Homilía
Jueves Santo, 14.IV.22)

«Sabiendo Jesús que había llegado su hora de pasar de este mundo al Padre, habiendo amado a los suyos que estaban en el mundo, los amó hasta el extremo». En estos días del Triduo Pascual vamos a rememorar ese «amor extremo» de Jesús. Un amor que no es abstracto, sino concreto, manifestado constantemente durante su existencia terrena.

¿Cómo demuestra Jesús ese amor sin límites? En primer lugar, san Juan señala que echó agua en una jofaina y se puso a lavar los pies a sus discípulos. Jesús realiza un trabajo propio de esclavos. Ya lo había dicho él mismo anteriormente: «El Hijo del Hombre no ha venido a ser servido sino a servir» (Mt 20, 28). Cuando los apóstoles discutían sobre quién sería el mayor, Jesús dijo que «quien entre vosotros quiera ser el primero, que sea vuestro esclavo» (Mt 20, 27). Con este gesto de lavar los pies, el Señor se hace servidor de todos. «Mientras los grandes de la Tierra construyen "tronos" para el poder propio –dice el Papa Francisco–, Dios elige un trono incómodo, la cruz, de donde reinar dando la vida». El servicio no es algo humillante, sino que es lo más elevado que podemos hacer, pues encarna el estilo de vida de Cristo.

Pero el amor de Jesús no se quedó solamente en este gesto. En la segunda lectura, hemos escuchado el relato de la última cena de la mano de san Pablo. «En la noche en que iba a ser entregado, tomó pan y, pronunciando la acción de gracias, lo partió y dijo: "Esto es mi cuerpo, que se entrega por vosotros. Haced esto en memoria mía"» (1Co 11, 24). Jesús se ha quedado con nosotros para siempre. San Josemaría usaba la imagen de las fotografías entre enamorados como símbolo que recuerda a la otra persona cuando la vida las ha separado. Pero lo que Jesucristo nos ha dejado no es una simple imagen o un recuerdo: «se queda él mismo. Irá al Padre, pero permanecerá con los hombres» (Es Cristo que pasa, 83).

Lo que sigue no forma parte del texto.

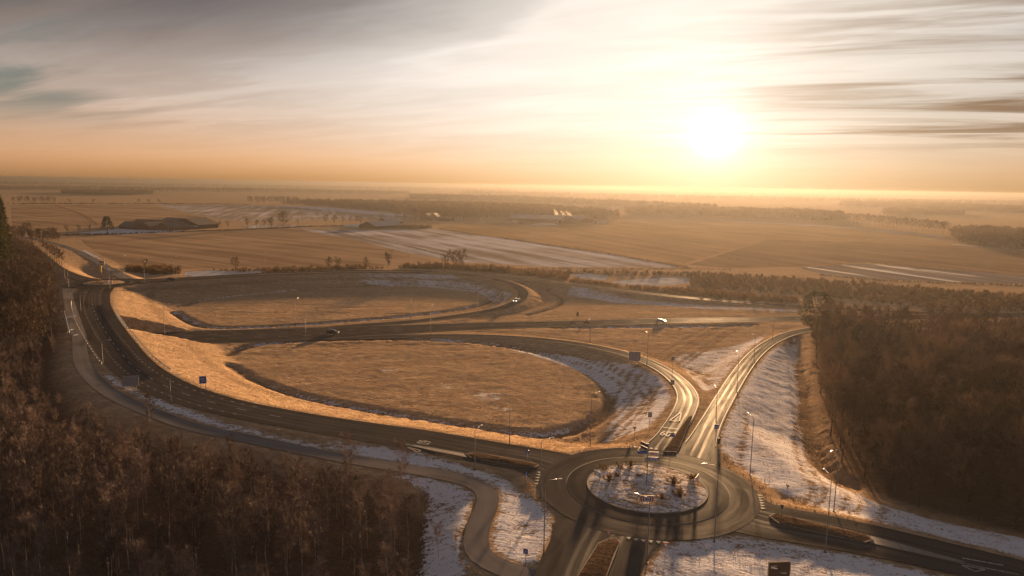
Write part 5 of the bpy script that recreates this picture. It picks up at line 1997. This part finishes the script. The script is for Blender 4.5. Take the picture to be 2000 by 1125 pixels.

Jesús conoce nuestras debilidades; al hacerse hombre, ha querido experimentar los límites de la naturaleza humana, a excepción del pecado. Sabe que atravesamos dificultades y sufrimientos. Por eso, su amor extremo le llevó a darse a sí mismo como alimento, que nos fortalece. Cada vez que le recibimos nos unimos a él, nos transformamos en quien es amor vivo. «Cuando nos alimentamos con fe de su Cuerpo y de su Sangre, su amor pasa a nosotros y nos capacita para dar (…) la vida por nuestros hermanos y no vivir para nosotros mismos» (Benedicto XVI, Ángelus, 18.III.07).

En la primera lectura, hemos recordado la institución de la cena pascual, memoria de la liberación de la esclavitud en Egipto. Se trata de una imagen profética de la Pascua de Cristo, que libera al mundo del pecado. La Pasión es el culmen del amor extremo de Jesús por los hombres: «Nadie tiene amor más grande que el de dar uno la vida por sus amigos» (Jn 15, 13). Un padre, cuando ve a su hijo sufrir, sufre con él, y hace todo lo que está en su mano para aliviar ese dolor. Y Dios, al vernos esclavos del pecado, no dudó en mandar a su único Hijo para darnos una liberación más profunda que la que vivió el pueblo de Israel: la libertad de los hijos de Dios. Ya no estamos a merced del maligno. Jesús, con su Pasión, ha derrotado al príncipe de este mundo. Y ahora también nosotros podemos repetir con san Pablo: «Todo lo puedo en aquel que me conforta» (Flp 4, 13).

Jesús nos ama hasta el extremo. Sin límites, pero de modo concreto. Nos lava los pies en cada confesión, purificándonos de nuestros pecados. Se nos ofrece como alimento en la Eucaristía, para que encontremos fuerzas en la lucha diaria para vivir como hijos de Dios. Hoy podemos pedirle a nuestra Madre Santa María que sepamos acoger sin límites ese amor extremo de su Hijo.